ST. LOUIS • And now, the show can go on.
Financing for the long-awaited renovation of Kiel Opera House closed late Tuesday, after a battery of attorneys and money men signed off on a $78.7 million package of bonds and tax credits, loans and cash. By Wednesday morning, a crew of orange-shirted workers was erecting construction fencing around the Art Deco palace next to Scottrade Center.
It's the culmination of a year spent securing money for the project in a tough credit market, and of two decades of stop-and-start efforts to reopen the landmark auditorium, which hosted its last concert — by the St. Louis Philharmonic — in May 1991.
And while the team behind the rehab — David Checketts-led SCP Worldwide and developers Chris and Joe McKee — declined to comment publicly Wednesday, others close to the deal said it's a great relief to be moving forward at last.
"Everyone's eager to get going," said Barbara Geisman, St. Louis' deputy mayor for development. "The many, many people who participated in this deal, and in getting it to closing, we're all thrilled to see it complete."
Cleanup work inside the building — removing asbestos and lead paint — is expected to start this week, and the 14-month construction timetable would set Kiel to reopen in the fall of 2011.
For most theatergoers, that prospect suggests shows, concerts and comedy acts in the 3,600-seat main hall, with its sweep of marble and velvet chic.

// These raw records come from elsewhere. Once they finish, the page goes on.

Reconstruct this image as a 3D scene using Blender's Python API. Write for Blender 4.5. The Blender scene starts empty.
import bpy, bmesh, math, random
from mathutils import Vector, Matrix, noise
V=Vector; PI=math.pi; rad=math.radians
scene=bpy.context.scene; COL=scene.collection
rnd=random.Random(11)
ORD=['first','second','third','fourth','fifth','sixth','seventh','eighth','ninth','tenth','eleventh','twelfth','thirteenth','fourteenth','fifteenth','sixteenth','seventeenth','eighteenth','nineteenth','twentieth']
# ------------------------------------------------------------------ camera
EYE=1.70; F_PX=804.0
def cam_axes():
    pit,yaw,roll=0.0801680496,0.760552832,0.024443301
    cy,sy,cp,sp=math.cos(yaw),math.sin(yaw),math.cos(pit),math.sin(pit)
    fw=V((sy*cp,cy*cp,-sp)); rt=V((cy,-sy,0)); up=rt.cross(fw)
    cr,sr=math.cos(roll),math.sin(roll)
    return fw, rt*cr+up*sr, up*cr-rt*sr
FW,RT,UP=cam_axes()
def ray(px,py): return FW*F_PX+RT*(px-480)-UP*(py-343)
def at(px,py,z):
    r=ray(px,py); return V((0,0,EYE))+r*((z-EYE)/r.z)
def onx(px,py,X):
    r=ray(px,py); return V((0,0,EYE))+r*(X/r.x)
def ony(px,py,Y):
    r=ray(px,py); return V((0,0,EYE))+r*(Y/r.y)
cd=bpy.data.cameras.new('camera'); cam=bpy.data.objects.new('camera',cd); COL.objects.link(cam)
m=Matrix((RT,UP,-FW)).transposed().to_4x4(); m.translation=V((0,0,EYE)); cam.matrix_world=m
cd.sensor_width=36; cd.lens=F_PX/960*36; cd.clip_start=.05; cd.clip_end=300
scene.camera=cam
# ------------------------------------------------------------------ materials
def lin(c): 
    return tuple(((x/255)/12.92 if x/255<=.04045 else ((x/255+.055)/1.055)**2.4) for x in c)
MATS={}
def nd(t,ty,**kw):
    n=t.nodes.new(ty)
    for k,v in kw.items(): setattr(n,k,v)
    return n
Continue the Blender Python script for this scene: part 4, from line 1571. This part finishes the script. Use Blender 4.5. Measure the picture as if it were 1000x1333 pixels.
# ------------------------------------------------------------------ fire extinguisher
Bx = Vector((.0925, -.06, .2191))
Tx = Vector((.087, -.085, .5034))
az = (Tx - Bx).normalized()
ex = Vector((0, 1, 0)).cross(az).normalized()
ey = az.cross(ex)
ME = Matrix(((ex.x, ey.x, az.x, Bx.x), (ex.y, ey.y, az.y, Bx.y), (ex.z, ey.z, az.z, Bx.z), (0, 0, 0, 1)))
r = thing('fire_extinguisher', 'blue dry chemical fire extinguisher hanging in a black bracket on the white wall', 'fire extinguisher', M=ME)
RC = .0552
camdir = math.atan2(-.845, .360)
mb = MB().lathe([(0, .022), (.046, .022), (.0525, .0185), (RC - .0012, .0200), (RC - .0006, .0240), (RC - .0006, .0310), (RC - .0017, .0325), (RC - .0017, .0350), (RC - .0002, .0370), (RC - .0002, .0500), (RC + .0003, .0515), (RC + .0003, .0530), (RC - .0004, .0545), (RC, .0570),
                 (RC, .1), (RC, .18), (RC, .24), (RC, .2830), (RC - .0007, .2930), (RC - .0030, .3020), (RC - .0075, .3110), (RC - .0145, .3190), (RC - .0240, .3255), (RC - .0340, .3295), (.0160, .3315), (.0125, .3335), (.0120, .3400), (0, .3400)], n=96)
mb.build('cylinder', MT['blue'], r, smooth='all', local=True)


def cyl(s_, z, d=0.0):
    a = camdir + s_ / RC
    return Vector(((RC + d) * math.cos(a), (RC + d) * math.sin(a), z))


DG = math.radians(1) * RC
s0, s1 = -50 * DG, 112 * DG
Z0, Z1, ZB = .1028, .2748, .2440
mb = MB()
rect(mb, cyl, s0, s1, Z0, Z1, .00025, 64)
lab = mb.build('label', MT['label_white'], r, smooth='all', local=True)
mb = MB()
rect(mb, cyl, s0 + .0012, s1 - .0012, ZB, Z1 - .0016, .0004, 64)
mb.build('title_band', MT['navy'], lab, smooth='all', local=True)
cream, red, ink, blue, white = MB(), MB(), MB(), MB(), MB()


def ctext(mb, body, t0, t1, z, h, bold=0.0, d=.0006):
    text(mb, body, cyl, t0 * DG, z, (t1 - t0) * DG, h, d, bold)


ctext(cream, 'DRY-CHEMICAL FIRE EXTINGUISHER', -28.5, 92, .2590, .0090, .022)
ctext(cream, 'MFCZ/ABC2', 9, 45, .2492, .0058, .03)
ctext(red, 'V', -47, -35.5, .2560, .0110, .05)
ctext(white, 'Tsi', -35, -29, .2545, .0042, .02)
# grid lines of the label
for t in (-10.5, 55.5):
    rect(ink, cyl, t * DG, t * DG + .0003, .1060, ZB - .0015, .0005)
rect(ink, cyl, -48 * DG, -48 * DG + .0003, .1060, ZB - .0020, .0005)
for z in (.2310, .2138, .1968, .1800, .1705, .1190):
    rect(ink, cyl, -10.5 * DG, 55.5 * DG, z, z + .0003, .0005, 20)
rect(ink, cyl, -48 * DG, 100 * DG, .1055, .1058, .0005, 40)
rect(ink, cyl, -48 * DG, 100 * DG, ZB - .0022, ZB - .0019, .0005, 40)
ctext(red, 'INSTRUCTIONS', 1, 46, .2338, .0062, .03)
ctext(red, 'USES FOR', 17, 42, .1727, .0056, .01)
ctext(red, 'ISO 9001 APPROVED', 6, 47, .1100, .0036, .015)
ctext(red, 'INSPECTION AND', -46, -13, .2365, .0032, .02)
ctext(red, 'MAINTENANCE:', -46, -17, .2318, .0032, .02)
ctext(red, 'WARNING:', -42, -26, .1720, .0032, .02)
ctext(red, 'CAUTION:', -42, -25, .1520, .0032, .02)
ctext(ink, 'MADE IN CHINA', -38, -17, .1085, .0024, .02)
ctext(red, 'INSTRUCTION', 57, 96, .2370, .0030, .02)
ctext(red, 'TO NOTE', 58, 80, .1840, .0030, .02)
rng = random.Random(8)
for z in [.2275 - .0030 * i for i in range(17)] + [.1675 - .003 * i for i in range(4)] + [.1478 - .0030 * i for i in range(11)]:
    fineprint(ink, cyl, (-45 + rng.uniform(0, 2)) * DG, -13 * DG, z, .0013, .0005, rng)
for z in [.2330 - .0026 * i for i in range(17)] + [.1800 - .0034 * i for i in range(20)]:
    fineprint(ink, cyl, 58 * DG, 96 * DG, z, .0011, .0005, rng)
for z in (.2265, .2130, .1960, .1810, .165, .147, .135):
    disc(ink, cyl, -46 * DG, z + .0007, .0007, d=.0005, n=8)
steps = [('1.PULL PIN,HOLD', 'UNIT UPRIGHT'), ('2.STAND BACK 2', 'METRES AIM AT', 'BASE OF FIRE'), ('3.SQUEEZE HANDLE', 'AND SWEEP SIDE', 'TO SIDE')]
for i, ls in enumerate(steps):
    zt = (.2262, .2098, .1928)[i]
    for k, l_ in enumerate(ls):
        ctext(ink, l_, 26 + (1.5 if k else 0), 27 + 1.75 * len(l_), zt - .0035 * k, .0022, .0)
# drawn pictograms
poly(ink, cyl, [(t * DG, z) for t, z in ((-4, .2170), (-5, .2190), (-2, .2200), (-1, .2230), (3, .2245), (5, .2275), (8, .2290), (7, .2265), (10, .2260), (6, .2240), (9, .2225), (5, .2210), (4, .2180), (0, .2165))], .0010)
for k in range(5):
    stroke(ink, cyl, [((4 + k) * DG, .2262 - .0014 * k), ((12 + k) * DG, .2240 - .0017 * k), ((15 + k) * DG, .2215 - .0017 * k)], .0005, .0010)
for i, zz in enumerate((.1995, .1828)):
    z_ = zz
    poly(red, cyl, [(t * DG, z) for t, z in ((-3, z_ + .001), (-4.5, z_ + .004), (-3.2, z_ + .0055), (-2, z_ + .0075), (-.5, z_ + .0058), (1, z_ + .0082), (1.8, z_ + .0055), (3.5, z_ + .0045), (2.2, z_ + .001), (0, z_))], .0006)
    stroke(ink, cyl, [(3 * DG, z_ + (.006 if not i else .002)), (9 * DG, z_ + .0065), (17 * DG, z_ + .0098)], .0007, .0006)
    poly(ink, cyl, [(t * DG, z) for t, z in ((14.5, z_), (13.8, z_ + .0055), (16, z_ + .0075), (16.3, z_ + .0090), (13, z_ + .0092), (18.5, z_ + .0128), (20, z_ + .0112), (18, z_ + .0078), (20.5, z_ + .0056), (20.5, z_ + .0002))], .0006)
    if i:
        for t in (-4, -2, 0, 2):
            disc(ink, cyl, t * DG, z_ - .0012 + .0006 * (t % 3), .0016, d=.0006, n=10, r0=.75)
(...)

SCP projects it will host 135 main theater events in its first year, up to 190 a decade later.
But Kiel also could provide a venue for small- and midsize local theater companies. It has four smaller side theaters, rooms with small stages that could host a meeting, wedding or fundraiser. Or a play.
That piques the curiosity of Scott Miller. As artistic director of the peripatetic New Line Theatre, Miller must regularly adjust to a new home. His troupe is getting ready to open "Evita" next week in the South Campus Theatre at Washington University but expects to be "homeless" again by late next year, when plans for that building change. Will Kiel fit New Line's bill?
"I don't think we can tell yet," Miller said. "They say they will create usable side spaces, but what kind of spaces will they be? What will they cost?"
That's what Charlie Robin is wondering, too. Executive director of the Edison Theater at Washington University, Robin likes Kiel's potential to 'shake things up," he said.
"But it's going to be a matter of how much the owners want to support the greater arts community," he said.
If SCP takes "a real corporate, bottom-line approach," with high rent and low flexibility, he said, creative but chronically underfunded arts organizations won't use those side theaters, and the building could struggle. But if they partner with groups that need the space, Robin said, good things will result.
It's also unclear how Kiel will affect other theaters in St. Louis. Fox Associates, which owns the Fox Theatre in Grand Center, has been vocal in its criticism of public financing for Kiel. It predicts that ticket prices will climb if venues are forced to compete for shows, and it says pouring $28 million of taxpayer money into the project tilts the field too far in Checketts' favor.
"It's a horrible waste of public money," said Richard Baker, Fox's president. "At a time when the city is cutting back or charging for services, I don't see how they can justify spending money on a venue that isn't needed."
But Kiel is needed, Geisman said, both as a venue for shows and for its role in revitalizing downtown.
"It'll be a great asset," she said.
Right now, the building is more like an eyesore. Weeds are popping up in the cracks of its stone front plaza. The Greek drama masks above each of its boarded front doors are worn with age. The sidewalk along 14th Street smells of dried urine and stale beer, and there are blankets left behind by people who sometimes sleep in the entryway to the grand old hall.
That will start changing soon.
Work was beginning Wednesday. The main contractor, Paric Corp., is moving in. And a public announcement, with full details, is being set for the next date that all of the deal's many principals are in town: July 12.
It is a day Ed Golterman has been looking forward to for a long time. Saving Kiel has been a life's work for the local activist, and watching this deal come together, he said, even from afar, has been a thrill. Now he is looking forward to watching his beloved building come back to life.
"I think they're going to do it right," he said.